There is an initial problem that the market, the bond market in particular, is addicted to the financial heroin of cheap/free money, and these DTs will be difficult indeed.

But there is a secondary problem: The Fed has been wrong about just about everything, including their claims of how beneficial their financial manipulations have been. And now they are suggesting they will indirectly raise interest rates because they expect a much better economy — but the market disagrees with the second half of that assumption and now worry that the Fed will raise rates while the economy is still handicapped by bad fiscal policy, over-regulation, and the twin disasters of Obamacare and Dodd-Frank.
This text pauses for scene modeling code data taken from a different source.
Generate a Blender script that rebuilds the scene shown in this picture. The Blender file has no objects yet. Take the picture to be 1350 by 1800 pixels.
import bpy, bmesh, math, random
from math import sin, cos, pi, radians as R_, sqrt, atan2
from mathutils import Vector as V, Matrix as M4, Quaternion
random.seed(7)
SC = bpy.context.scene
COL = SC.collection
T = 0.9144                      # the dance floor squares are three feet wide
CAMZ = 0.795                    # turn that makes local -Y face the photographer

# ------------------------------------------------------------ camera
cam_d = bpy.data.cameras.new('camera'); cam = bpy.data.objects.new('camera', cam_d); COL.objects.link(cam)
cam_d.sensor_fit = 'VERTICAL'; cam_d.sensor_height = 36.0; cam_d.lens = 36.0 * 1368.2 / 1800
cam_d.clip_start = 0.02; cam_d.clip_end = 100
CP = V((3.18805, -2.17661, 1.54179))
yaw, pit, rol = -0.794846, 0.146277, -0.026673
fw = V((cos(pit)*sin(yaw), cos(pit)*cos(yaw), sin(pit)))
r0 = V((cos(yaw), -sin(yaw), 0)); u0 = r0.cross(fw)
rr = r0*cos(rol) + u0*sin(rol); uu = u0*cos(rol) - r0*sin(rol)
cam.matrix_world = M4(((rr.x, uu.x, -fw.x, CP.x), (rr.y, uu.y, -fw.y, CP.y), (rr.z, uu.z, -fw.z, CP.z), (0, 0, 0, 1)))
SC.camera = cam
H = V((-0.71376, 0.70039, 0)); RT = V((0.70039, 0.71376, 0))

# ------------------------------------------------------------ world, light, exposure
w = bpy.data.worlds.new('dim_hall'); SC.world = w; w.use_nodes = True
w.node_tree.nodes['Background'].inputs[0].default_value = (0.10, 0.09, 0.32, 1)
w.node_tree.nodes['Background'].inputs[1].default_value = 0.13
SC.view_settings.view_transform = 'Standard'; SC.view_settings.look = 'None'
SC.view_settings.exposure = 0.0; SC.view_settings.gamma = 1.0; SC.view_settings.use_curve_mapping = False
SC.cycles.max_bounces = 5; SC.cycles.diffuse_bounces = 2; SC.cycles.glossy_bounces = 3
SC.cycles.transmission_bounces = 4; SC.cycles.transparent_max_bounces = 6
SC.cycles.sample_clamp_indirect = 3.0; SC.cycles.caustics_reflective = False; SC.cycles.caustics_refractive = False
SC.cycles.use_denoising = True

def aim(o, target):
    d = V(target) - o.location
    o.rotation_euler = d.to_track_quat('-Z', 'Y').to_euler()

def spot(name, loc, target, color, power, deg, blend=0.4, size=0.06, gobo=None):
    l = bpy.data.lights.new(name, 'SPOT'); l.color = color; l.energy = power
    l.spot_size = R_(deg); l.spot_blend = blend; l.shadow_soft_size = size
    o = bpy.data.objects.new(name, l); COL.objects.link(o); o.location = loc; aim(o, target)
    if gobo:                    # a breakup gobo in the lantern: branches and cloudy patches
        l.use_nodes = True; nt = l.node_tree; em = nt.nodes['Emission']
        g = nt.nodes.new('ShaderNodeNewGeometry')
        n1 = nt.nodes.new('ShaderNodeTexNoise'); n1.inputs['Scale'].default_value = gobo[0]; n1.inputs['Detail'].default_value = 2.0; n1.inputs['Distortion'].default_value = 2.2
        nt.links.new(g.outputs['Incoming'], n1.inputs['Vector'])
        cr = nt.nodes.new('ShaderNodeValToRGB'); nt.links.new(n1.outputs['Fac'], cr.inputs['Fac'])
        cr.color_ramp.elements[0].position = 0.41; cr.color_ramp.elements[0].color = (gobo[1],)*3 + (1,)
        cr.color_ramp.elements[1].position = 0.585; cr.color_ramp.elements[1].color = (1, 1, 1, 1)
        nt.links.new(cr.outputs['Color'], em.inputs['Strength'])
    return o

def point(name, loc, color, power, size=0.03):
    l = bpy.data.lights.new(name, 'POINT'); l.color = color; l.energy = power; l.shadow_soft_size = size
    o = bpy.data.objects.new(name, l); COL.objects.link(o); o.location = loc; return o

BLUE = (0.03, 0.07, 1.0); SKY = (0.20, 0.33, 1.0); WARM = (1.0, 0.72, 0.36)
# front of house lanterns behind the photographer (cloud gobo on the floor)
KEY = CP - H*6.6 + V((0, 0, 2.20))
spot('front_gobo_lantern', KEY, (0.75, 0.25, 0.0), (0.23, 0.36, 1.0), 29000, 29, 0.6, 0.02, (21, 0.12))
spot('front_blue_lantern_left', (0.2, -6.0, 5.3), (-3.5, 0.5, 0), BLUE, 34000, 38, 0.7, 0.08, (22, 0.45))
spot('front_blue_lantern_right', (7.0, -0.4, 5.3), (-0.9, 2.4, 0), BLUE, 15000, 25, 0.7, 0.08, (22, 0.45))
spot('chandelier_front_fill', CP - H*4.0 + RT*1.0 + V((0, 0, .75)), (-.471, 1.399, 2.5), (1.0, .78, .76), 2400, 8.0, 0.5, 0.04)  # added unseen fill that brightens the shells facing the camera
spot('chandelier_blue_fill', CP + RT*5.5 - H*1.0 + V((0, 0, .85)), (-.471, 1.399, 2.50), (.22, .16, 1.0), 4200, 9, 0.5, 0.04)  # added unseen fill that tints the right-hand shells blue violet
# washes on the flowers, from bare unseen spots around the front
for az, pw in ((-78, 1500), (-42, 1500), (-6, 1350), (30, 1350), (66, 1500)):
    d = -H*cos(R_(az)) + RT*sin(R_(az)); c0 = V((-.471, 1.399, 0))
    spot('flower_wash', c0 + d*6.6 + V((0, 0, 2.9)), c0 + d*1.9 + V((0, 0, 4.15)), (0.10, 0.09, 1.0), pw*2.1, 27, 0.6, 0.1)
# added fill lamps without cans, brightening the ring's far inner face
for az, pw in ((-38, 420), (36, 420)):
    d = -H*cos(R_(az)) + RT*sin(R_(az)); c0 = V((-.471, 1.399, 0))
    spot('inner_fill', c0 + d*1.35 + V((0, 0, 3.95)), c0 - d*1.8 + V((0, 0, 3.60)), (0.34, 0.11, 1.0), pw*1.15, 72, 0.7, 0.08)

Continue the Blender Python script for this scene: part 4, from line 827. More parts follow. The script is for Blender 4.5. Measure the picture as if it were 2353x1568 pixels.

Meanwhile, as interest rates rise in anticipation of future Fed actions, it is causing a massive deleveraging across the globe, sending almost every major bond and stock market into a tailspin simultaneously. When all assets correlate, as happened for an extended period of time during the economic turmoil of 2008, trading and investing are extremely difficult and fraught with risk.

I’m less bullish on the economy than the Fed is, but more bullish than those who are mercilessly pounding stocks in the past week. At some point, stocks will be cheap, and I have expected a sell-off of 5%-10%, but emotions are so high right now that it could well go further than that, and I recommend you don’t try to catch a falling knife.